Natural rarity

Much lusted-after for millennia, this beloved organic material needed no cutting, faceting, or polishing; apart from possibly a drill hole depending on application, a pearl emerges fully grown from the shell and ready to use, limited only by a designer’s imagination. Since only one oyster out of every 2000 might have contained a pearl, it was this uncommonness and rarity that contributed to the higher values and the lust of desirability.
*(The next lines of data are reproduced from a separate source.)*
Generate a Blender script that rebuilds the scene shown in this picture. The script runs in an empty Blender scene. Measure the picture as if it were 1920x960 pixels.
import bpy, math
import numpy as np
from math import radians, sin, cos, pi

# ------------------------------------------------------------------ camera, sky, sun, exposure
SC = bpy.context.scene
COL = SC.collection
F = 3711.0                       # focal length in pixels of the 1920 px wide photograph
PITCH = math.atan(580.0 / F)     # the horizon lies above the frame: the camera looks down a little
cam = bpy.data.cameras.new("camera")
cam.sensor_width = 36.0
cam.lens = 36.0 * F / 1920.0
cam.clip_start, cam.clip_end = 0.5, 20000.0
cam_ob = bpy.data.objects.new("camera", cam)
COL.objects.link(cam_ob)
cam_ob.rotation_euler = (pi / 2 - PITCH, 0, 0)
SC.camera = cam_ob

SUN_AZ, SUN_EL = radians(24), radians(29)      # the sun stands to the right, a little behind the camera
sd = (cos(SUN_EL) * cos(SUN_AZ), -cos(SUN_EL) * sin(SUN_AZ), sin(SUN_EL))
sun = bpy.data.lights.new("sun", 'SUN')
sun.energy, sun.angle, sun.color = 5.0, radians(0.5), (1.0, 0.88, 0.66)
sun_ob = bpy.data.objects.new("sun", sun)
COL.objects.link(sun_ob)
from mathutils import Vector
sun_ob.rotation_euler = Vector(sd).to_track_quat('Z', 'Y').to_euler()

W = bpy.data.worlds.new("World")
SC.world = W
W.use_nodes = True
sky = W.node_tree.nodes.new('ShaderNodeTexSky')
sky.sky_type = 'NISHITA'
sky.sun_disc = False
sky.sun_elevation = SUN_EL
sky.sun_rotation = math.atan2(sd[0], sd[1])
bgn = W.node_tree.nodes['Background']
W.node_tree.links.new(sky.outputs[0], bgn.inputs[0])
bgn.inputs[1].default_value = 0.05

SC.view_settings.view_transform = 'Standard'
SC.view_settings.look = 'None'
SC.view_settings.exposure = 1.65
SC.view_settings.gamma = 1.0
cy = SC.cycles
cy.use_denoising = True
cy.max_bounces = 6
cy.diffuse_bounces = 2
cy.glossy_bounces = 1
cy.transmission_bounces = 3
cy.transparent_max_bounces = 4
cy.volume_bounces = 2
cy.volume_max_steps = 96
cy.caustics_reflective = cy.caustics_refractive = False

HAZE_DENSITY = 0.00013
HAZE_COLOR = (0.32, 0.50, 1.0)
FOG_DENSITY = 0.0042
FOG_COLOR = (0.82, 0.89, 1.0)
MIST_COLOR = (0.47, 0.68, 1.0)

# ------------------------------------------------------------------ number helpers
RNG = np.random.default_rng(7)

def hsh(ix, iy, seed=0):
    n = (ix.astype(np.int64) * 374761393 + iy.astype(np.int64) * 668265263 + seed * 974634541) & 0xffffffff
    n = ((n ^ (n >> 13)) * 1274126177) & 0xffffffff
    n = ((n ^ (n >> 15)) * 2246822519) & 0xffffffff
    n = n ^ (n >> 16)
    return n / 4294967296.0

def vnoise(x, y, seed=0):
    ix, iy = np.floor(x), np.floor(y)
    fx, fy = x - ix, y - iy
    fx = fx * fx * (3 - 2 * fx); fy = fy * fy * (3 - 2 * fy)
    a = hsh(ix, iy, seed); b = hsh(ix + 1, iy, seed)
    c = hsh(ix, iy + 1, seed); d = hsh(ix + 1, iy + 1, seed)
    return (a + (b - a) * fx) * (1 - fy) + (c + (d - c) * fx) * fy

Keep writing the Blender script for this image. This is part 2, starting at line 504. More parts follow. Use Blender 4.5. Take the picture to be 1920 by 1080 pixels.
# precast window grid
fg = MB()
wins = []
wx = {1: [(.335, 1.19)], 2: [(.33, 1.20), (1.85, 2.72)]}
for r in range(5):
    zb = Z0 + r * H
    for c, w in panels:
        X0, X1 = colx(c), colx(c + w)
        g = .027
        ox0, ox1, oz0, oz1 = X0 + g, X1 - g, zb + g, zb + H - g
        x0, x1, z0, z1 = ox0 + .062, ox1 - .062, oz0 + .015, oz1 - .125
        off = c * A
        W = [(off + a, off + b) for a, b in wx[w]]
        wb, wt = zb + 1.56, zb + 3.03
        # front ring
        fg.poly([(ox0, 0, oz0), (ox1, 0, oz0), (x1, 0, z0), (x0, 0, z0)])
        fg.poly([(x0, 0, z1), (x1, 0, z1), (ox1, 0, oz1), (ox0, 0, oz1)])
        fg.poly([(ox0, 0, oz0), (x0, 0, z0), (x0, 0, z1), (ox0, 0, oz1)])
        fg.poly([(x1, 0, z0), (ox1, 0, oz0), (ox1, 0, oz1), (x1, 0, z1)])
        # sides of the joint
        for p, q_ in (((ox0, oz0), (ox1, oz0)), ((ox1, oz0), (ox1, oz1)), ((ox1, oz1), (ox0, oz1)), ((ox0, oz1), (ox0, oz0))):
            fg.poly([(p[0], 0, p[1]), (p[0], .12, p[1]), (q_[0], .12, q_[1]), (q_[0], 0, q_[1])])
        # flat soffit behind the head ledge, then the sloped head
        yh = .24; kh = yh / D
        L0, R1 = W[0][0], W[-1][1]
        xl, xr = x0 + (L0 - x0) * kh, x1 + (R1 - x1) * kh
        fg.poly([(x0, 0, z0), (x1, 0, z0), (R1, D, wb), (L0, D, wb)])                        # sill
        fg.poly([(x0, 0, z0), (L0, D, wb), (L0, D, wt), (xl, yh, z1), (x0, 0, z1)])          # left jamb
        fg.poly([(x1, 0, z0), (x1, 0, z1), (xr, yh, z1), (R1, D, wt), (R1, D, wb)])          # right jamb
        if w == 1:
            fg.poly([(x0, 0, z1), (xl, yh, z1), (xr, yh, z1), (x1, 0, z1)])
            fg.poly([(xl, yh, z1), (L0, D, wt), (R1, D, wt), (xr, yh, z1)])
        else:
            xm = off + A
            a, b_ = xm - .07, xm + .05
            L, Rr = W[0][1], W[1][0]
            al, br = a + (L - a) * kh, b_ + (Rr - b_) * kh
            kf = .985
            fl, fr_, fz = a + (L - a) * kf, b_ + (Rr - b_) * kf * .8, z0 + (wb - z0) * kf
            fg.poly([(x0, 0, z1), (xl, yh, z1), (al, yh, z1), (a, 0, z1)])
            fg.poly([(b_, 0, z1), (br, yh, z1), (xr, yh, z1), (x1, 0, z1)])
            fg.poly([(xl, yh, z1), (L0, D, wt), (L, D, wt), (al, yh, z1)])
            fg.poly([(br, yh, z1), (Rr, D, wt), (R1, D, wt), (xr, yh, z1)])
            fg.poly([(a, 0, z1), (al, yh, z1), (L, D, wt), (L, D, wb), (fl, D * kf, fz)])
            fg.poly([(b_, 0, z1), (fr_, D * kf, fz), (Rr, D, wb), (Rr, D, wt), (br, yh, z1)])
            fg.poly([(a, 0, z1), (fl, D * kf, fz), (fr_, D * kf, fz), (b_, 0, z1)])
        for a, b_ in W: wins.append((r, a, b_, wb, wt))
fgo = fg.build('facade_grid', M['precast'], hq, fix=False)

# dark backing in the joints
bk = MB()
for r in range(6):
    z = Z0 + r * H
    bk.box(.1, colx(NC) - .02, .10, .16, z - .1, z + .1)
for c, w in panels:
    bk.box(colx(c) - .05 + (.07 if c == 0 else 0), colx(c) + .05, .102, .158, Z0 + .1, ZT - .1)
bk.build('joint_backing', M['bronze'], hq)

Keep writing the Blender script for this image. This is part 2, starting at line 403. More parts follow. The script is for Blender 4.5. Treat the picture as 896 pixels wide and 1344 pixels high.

There’s a widely held popular misconception about how natural pearls are created. The common belief is that it’s a grain of sand or bit of grit that annoys the heck out of the oyster and in self-defence, it begins the time-consuming effort that eventually creates a pearl. Most often, it’s larvae or tapeworms that lodge in the mantle tissue. This magical virtue of adaptation is an intriguing way to turn a negative situation into a positive and elegantly solves a problem, plus the end result is something tangible and pleasing to the eye. Bivalves, such as mussels, have the capability of producing a pearl, but theoretically, any calcium shell-based mollusc can and sometimes does with the best quality natural specimens originating in oysters.
The scientific stuff
Aragonite is a type of calcium carbonate mineral in crystalline form and is generally white in colour. It forms the basis of conchiolin in the nacre, determining the eventual colour of the pearl. Creamy, silvery, or pinkish overtones are dependent on regional characteristics and oyster variety, while the level of lustre is determined by the nacre’s thickness and quality. Price is significantly affected by variables in shape, size, sheen, iridescence, pitting, and blemishes from imperfections. The more perfect spheres are the rarest and most prized.
Portrait gallery status

Especially from the 1400s onward, traditional court artists painted portraits of kings, queens, dukes, duchesses, and yes, royal mistresses, too, each depicted on canvas wearing extravagant finery encrusted with pearl embroidery, draped in multiple long strands of matched round or slightly off-round pearls. Their crowns, tiaras, headdresses, and ears, or in the case of the men, singular ear, dripped with huge drop-shape pearls. And all of these were natural, since it would be a few hundred years before Mr. Mikimoto, who gets the credit or the blame for creating cultured pearls, depending on your point of view.
Occasionally, some of the natural beauties show up at auction, as do breathtaking pre-1920’s designs from renowned houses like Vever, Lalique, Chaumet, Tiffany & Co., and Cartier. Currently, natural pearl necklaces can sell for upward of $200,000. Many natural pearl jewels that come to market had changed hands around the time of the Russian Revolution, as aristocrats escaped the violence and turmoil.
Off-shape, misshapen baroque pearls were popular royal jewels during the Renaissance, as evidenced by portraiture of the period. Baroque pearls were back in vogue in the 19th century in Renaissance Revival figural brooches. Imaginative and fanciful examples of these pearls were used to create animals, mermaids, mermen, and butterflies. Some of the most famous examples, known as the Canning Jewels, were once owned by Britain’s Lord Canning and are on permanent display at the Victoria and Albert Museum. Semi-baroque and flattened on the bottom bouton types were attractive in some applications, as were tiny split pearls. In the late 1700s and throughout the 1800s, small seed pearls commonly came from India and China, comprising elaborate love-knot designs strung on silk or pale-coloured horsehair affixed onto backings of mother-of-pearl. Imagine the time, patience, and dexterity required to drill them using hand tools.